On the “lessons” of last year’s 131-point blitz - and 70-point loss to the Bombers - on the “fast deck” at the Docklands, Port Adelaide was supposed to play a game that held up the opposition. Essendon did that.
Port Adelaide was planning to mix up its ball movement to allow its multi-dimensional attack - that regained Charlie Dixon as a full-time key forward (until the last quarter) while defender Dougal Howard took on ruck duties - to spread and torment a supposedly vulnerable Essendon defence.
The Power players simply became mixed up with what to do with the ball. The errors. No wonder Hinkley started to appear conscious of the Fox Footy cameras looking for his reactions to costly turnovers such as defender Dan Houston’s silver-service handpass to give Jake Stringer a stroll to an open goal.
And why was Stringer so often unmarked?
This game - and 22-point margin - was not as brutally damaging to Port Adelaide as last year’s match that Hinkley continually describes as an “exception” to what the Power showed in 2017. But the big failings in this match are not one-off issues. There are recurring themes that demand Port Adelaide rediscover its blue-collar ethos or continue to fail.
FIVE THINGS WE LEARNED
1 ESSENDON outplayed Port Adelaide - and beat the Power by living to the playnotes Ken Hinkley and his Port Adelaide coaching staff had crafted to slow down the Bombers on the speed track at Etihad Stadium. Critically, Essendon set the tone for the game from the first quarter by winning all the blue-collar markers such as clearances (+7), contested football (+11) and groundball gets (+11) in the first 31 minutes.
2 PORT Adelaide is in a first-half hole. In the past three weeks, the Power has lost the opening half by 14 points to Sydney, by 13 points to Brisbane and by 27 points to Essendon with a wasteful 4.7. The Power has kicked just 15 goals in the six first-half quarters they have played in the past three weeks.
3 PORT Adelaide’s midfield is appearing too much “white collar” than “blue collar” to live up to midfield coach Michael Voss’ demand of “getting your hands dirty”. Regardless of the ruck issue in the absence of All-Australian Patrick Ryder, the Power engine room needs to turn with players who act as if they have acid on the liver rather than dreaming for space to show their skills.

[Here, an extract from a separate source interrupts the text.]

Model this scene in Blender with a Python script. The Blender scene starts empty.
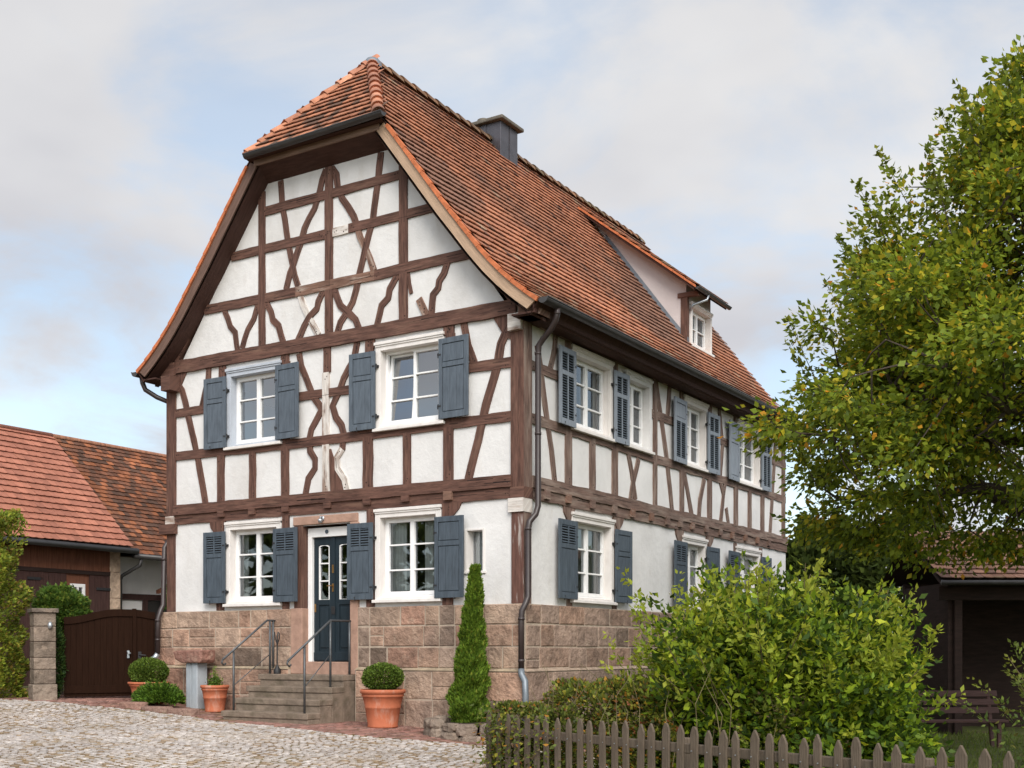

4 WINNING the ball is important. Keeping it is much more important. Essendon’s efficiency inside-50 where it held possession at 73 per cent in the first term - compared with Port Adelaide’s 46 per cent - was telling on the scoreboard at Etihad Stadium where the Power continues to leak 100 or more points for the 32nd time in 50 matches.
5 DOUGAL Howard is not finished with working as a ruckman. The refit of the makeshift ruck battery took Howard out of a key defensive position to start the ruck battle against Tom Bellchambers while Justin Westhoff returned to his roaming duties and was the second change in ruck. Key forward Charlie Dixon worked from the goalsquare until he led the ruck at the start of the last term.